I always drank my coffee black. Then I went to New Orleans for two weeks and had that magical chicory coffee with sweetened milk, and now I must have milk and sweetener in my coffee. After I went to Italy, I could no longer bear Folger’s, but must now grind my own beans and make my coffee fresh every  morning.

A coffee connoisseur? I don’t know that I’d go that far, but I do love my java. And now I have another passion: Torani’s sugar-free syrups. I discovered them at Starbuck’s, of course, and then I found them on the grocery store shelf. My favorite is Caramel (the vanilla tastes kind of weird to me), but right now I’m obsessed with the Hazelnut. A little shot of that in my cup in the morning with some milk, and I am in fragrant caffeine heaven.

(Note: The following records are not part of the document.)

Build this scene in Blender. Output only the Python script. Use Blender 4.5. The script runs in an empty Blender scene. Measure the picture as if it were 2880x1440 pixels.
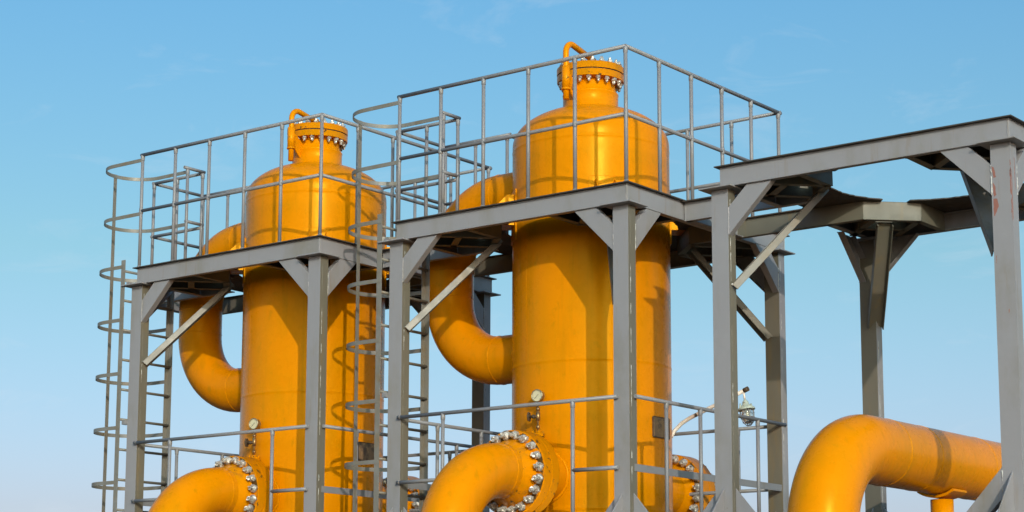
import bpy, bmesh, math, random
from mathutils import Vector, Matrix, noise as mnoise

random.seed(7)
R = math.radians
sc = bpy.context.scene
COL = sc.collection
Z0 = 5.28                      # platform level above the ground; all "local" z below are measured from the platform

# ------------------------------------------------------------------ camera
cam_d = bpy.data.cameras.new('camera'); cam = bpy.data.objects.new('camera', cam_d); COL.objects.link(cam)
cam_d.sensor_width = 36.0; cam_d.lens = 5522.05 / 2880 * 36; cam_d.shift_y = 240.5 / 2880
cam_d.clip_start = 0.1; cam_d.clip_end = 20000
rx, ux, fx = Vector((.7918, .6107, .0028)), Vector((.0962, -.1292, .9869)), Vector((-.6031, .7812, .1610))
m = Matrix((rx, ux, -fx)).transposed().to_4x4(); m.translation = Vector((8.3729, -12.2915, -3.6767 + Z0))
cam.matrix_world = m
sc.camera = cam

# ------------------------------------------------------------------ sky, sun, exposure
SUN_AZ, SUN_EL = R(131.4), R(17.9)      # azimuth clockwise from +Y
w = bpy.data.worlds.new('World'); sc.world = w; w.use_nodes = True
nt = w.node_tree; N = nt.nodes; L = nt.links; N.clear()
out = N.new('ShaderNodeOutputWorld'); bg = N.new('ShaderNodeBackground')
sky = N.new('ShaderNodeTexSky'); sky.sky_type = 'NISHITA'; sky.sun_disc = False
sky.sun_elevation = SUN_EL; sky.sun_rotation = SUN_AZ
sky.air_density = 1.0; sky.dust_density = 1.9; sky.ozone_density = 1.6
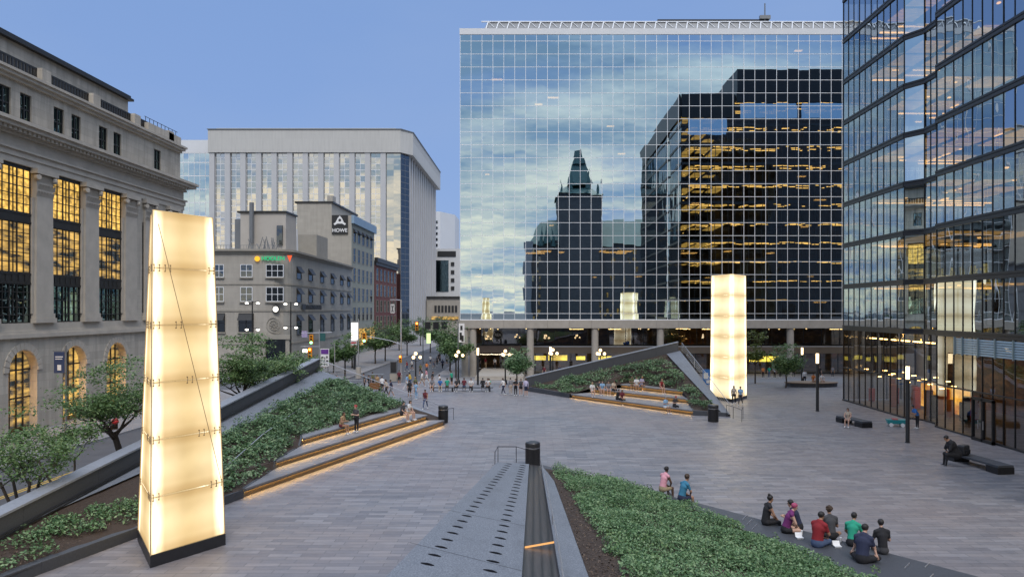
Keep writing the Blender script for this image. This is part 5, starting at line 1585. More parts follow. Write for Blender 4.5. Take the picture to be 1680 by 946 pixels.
m = MB(); m.tube((-2, 0, 6.9), (5.2, 0, 7.0), .06); m.build('arm', M['grey_metal'], root, local=True)
for i, x in enumerate((.4, 2.0, 3.6)):
    m = MB(); m.box(x, x + 1.1, -.06, .06, 5.4, 6.8); m.build('sign_plate', M['sign_black'], root, local=True)
m = MB(); m.box(.7, 1.5, -.08, .0, 2.6, 4.6); m.build('lit_sign', m_emit('lime_sign_glow', (.6, .8, .35), .8), root, local=True)
b = ((582 - VX) * 136 / F, 136, 0)
root = thing('pylon_sign', 'glowing white pylon sign above a red striped board at the street corner', 'sign', b)
m = MB(); m.box(-.55, .55, -.3, .3, 3.9, 6.9); m.build('light_box', m_emit('pylon_glow', (1, .9, .82), 1.5), root, local=True)
m = MB(); m.box(-.65, .4, -.28, .28, 1.6, 3.88); bd = m.build('board', M['sign_white'], root, local=True)
m = MB()
for i in range(3): m.box(-.6, .35, -.3, -.282, 1.9 + i * .65, 2.2 + i * .65)
stuff(m.build('board_stripe', m_plain('red_print', (.5, .04, .05), .6), bd, local=True))
m = MB(); m.box(-.2, .2, -.2, .2, .003, 1.6); m.build('base_post', M['dark_metal'], root, local=True)
b = ((588 - VX) * 117 / F, 117, 0)
root = thing('street_lamp', 'tall slim pale pole on a concrete base at the far kerb', 'lamp post', b)
MB().lathe([(.09, .4), (.07, 7.8)], n=8).build('pole', M['steel'], root, local=True)
MB().lathe([(.45, 0), (.4, .4)], n=10).build('footing', M['concrete'], root, local=True)
b = ((549 - VX) * 92 / F, 92, 0)
root = thing('sign_pole', 'pale pole in a small flower tub just behind the parapet tip', 'pole', b)
MB().lathe([(.06, .3), (.05, 5.2)], n=8).build('pole', M['steel'], root, local=True)
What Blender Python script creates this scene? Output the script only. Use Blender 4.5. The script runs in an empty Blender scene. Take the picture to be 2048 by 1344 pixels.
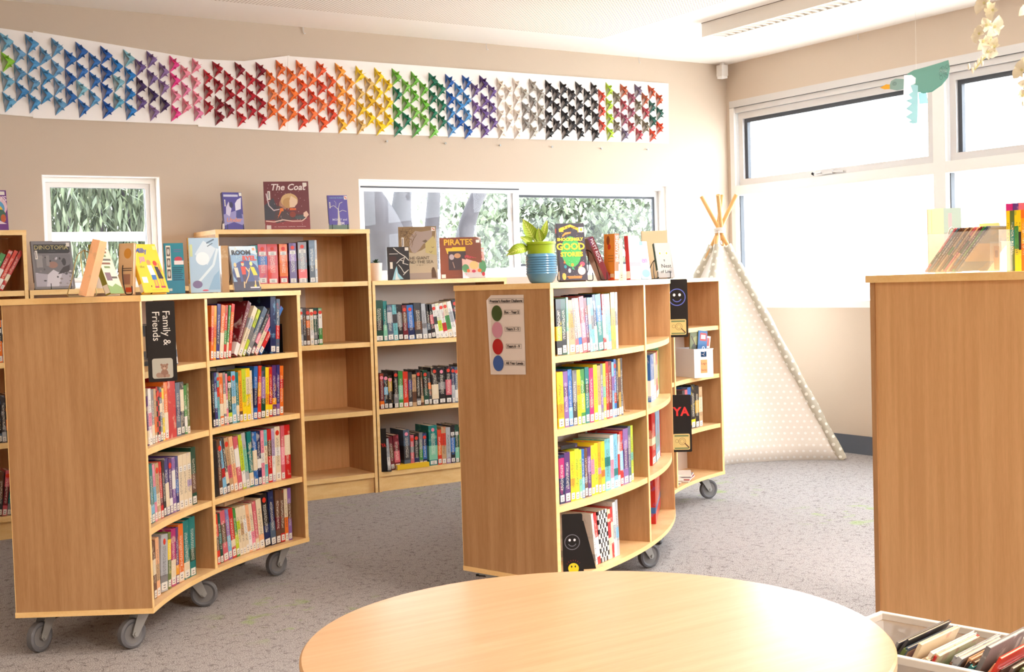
import bpy, bmesh, math, random
from mathutils import Vector, Matrix
PI = math.pi
R = math.radians
random.seed(7)
sc = bpy.context.scene
col = sc.collection

# ---------------------------------------------------------------- camera
CH = 1.20
FPX, PITCH, ROLL, YAW = 2511.6, -0.042078, -0.030314, 0.568342
fw = Vector((math.sin(YAW) * math.cos(PITCH), math.cos(YAW) * math.cos(PITCH), math.sin(PITCH)))
r0 = Vector((math.cos(YAW), -math.sin(YAW), 0))
u0 = r0.cross(fw)
cr = r0 * math.cos(ROLL) + u0 * math.sin(ROLL)
cu = -r0 * math.sin(ROLL) + u0 * math.cos(ROLL)
CP = Vector((0, 0, CH))
cd = bpy.data.cameras.new('camera')
cd.sensor_width = 36
cd.lens = FPX * 36 / 2048
cd.clip_start = 0.05
cd.clip_end = 200
cam = bpy.data.objects.new('camera', cd)
col.objects.link(cam)
m = Matrix.Identity(4)
for i in range(3):
    m[i][0], m[i][1], m[i][2] = cr[i], cu[i], -fw[i]
    m[i][3] = CP[i]
cam.matrix_world = m
sc.camera = cam

# ---------------------------------------------------------------- world, exposure, big lights
sc.view_settings.view_transform = 'Standard'
sc.view_settings.look = 'None'
sc.view_settings.gamma = 1
sc.view_settings.use_curve_mapping = False
sc.view_settings.exposure = 1.46
sc.cycles.use_denoising = True
sc.cycles.max_bounces = 10
sc.cycles.diffuse_bounces = 6
sc.cycles.transparent_max_bounces = 16
sc.cycles.caustics_reflective = False
sc.cycles.caustics_refractive = False
sc.cycles.sample_clamp_indirect = 6
WORLD = 4.5
wd = bpy.data.worlds.new('overcast_sky')
sc.world = wd
wd.use_nodes = True
bg = wd.node_tree.nodes['Background']
bg.inputs[0].default_value = (0.87, 0.945, 1.0, 1)
bg.inputs[1].default_value = WORLD

WX = 6.376     # window wall plane
WY = 6.96      # back wall plane
CZ = 2.75      # ceiling


LAMP = 50
FILLC = (1.0, 0.92, 0.83)
def fill_lamp(loc, sx, sy, power, color=FILLC):
    l = bpy.data.lights.new('fill_light', 'AREA')
    l.shape = 'RECTANGLE'
    l.size, l.size_y = sx, sy
    l.energy = power
    l.color = color
    o = bpy.data.objects.new('fill_light', l)
    o.location = loc
    col.objects.link(o)
# luminaires: (x, y of the end nearest the back wall, lit?); the lit ones are unseen fill, added
LUMS = [(5.26, 5.87, 0), (3.0, 3.4, 0.62), (0.6, 3.6, 0.12), (-1.6, 3.6, 0.16), (0.6, 0.3, 0.15), (-1.6, 0.3, 0.38), (2.9, -0.4, 1.85)]
for x, y, on in LUMS:
    if on:
        fill_lamp((x, y - 1.2, CZ - 0.1), 0.09, 2.3, LAMP * on, (1.0, 0.80, 0.60) if x < 1 else FILLC)

# ---------------------------------------------------------------- pixel helpers (2048x1344 frame)
def ray(x, y):
    return fw + cr * ((x - 1024) / FPX) - cu * ((y - 672) / FPX)
def on_y(x, y, Y):
    d = ray(x, y); return CP + d * (Y / d.y)
def on_x(x, y, X):
    d = ray(x, y); return CP + d * (X / d.x)
def on_z(x, y, z):
    d = ray(x, y); return CP + d * ((z - CH) / d.z)
def proj(p):
    v = Vector(p) - CP
    z = v.dot(fw)
    return (1024 + FPX * v.dot(cr) / z, 672 - FPX * v.dot(cu) / z, z)

# ---------------------------------------------------------------- materials
def lin(c):
    return tuple(((x / 255) / 12.92 if x <= 10 else (((x / 255) + 0.055) / 1.055) ** 2.4) for x in c)
MC = {}
def mat(name, rgb, rough=0.5, metal=0.0, trans=0.0, alpha=1.0, spec=0.5, coat=0.0, emit=None, ior=1.45):
    if name in MC: return MC[name]
    mt = bpy.data.materials.new(name)
    mt.use_nodes = True
    b = mt.node_tree.nodes['Principled BSDF']
    b.inputs['Base Color'].default_value = (*lin(rgb), 1)
    b.inputs['Roughness'].default_value = rough
    b.inputs['Metallic'].default_value = metal
    b.inputs['Transmission Weight'].default_value = trans
    b.inputs['Alpha'].default_value = alpha
    b.inputs['Specular IOR Level'].default_value = spec
    b.inputs['Coat Weight'].default_value = coat
    b.inputs['IOR'].default_value = ior
    if emit:
        b.inputs['Emission Color'].default_value = (*lin(emit[0]), 1)
        b.inputs['Emission Strength'].default_value = emit[1]
    MC[name] = mt
    return mt
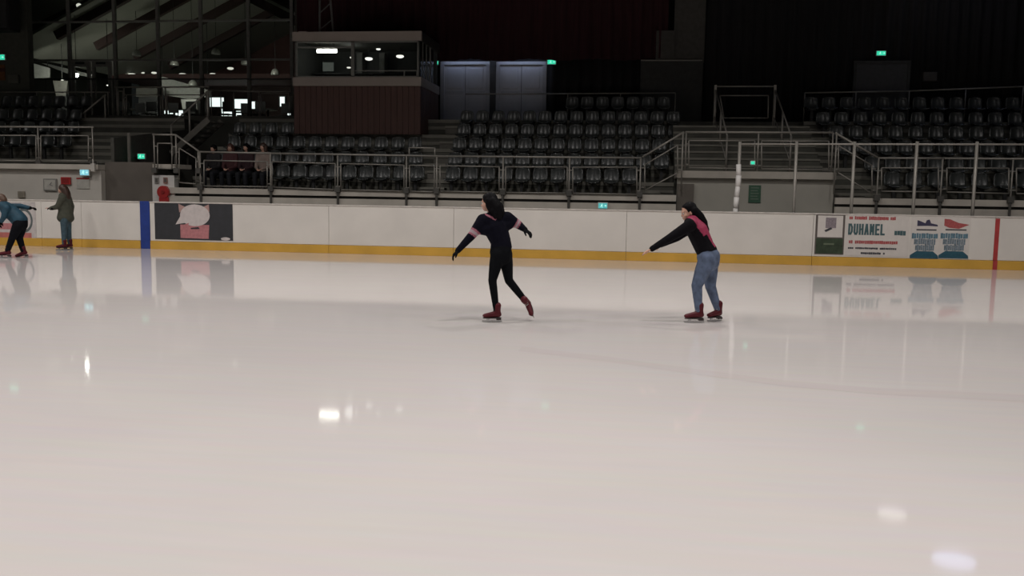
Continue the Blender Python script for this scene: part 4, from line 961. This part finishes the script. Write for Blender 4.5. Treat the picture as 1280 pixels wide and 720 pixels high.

Still. Whenever I reach up into that cabinet above the microwave–the only cabinet on the coffee pot side of the kitchen that is tall enough — and grab that big bottle, I get a little shiver of recognition from the old days, the bad days, the days when I would start my day with a little something that almost destroyed me.

And then I think about how grateful I am…especially since this is gratitude month…and pour myself a nice hot cup of coffee and think about people who are struggling against that other type of bottle, who aren’t as fortunate as I am to have replaced theirs with the sweetness of sugar-free Torani syrup.